Making pictures is hugely important because it adds a ton of variety to the actual puzzle solving portion of the game. This isn’t just finishing number boxes. You’re also paying attention to the shape and color of what’s going on around you within the bigger picture. Strange shaped curve that looks like it delineates an area? That’s a huge clue about what shape you should be putting together. Areas around that you already completed have stripes? Use that as a way to continue the current section you’re on. All of that’s building up to a puzzle game where the puzzle isn’t necessarily just completing the screen you’re on but how it connects to the things around you in a larger way.
The variety they get out of this is what makes this game just work. The game isn’t constrained to a fixed size and it isn’t constrained to simple boxes.
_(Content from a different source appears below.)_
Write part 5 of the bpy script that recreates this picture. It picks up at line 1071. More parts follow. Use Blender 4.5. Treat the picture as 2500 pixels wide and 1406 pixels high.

As of right now the game has 280 puzzles (plus dailies and weeklies), but each of those individual puzzles is an amalgam of dozens of other little puzzles within them. Each of those puzzles is its own little unique thing that you haven’t seen before. Because they aren’t a box, they can have weird stepped patterns like you see above, or it could be shaped like a leaf, or it could be a figure 8. The puzzles are built and themed to the picture you’re creating, so it’s always something new to see.
In any case, back to regularly scheduled programming. Every now and then I get sidetracked by my phone and disappear for a bit. This was definitely one of those cases. This is a perfect on the go experience, so it makes sense that it came to Apple Arcade, but I can see the Switch version that just came out being equally as good. Just go play it.